I realized I had to give up fighting. By surrendering could I enter my future freely and with hope. It was the only shot I had at living the rest of my life with joy, finding success and happiness in all things I wanted to do. (Picture the scene in the Mission when the Indians slash the ropes that bind the armor Robert DeNiro's character drags behind him.)

“Forgiving is one of the most difficult things for a human being to do, but I think it means looking at some slight you feel, putting yourself in the position of the other person, and wiping away any sort of resentment and antagonism you feel toward them. Then let that other person know that everything is perfectly friendly and normal between you.”
~ Jimmy Carter 

Sorry Jimmy. I'm not sure what planet YOU were on when you wrote that, but f*ck. This was not some slight. This evil cruelty spinning out of control, a soft, legless, flesh-eating maggot slowing carving away at all dreams and anything good I once believed in.

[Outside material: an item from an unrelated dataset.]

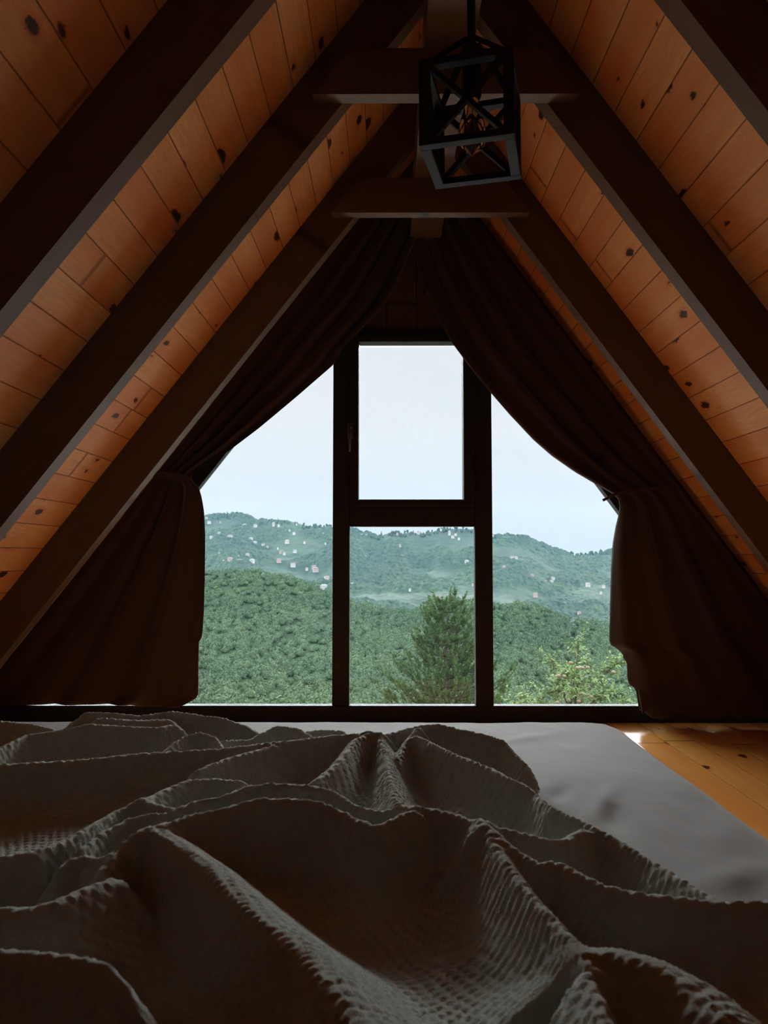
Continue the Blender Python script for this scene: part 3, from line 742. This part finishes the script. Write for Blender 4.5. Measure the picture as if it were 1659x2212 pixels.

Before I found out about the girl, I was on level ground. But because I still had not completely healed, my life became unreal. I could not believe I had become a victim of my husband's mid-life crisis. How much more could I take from him? Worse, a little tiny child was involved, and his safety had been compromised.

Jimmy, in a situation like mine, forgiving is nearly impossible.

Nearly.

I think it’s a miracle that I found myself on the cusp of a major change of heart.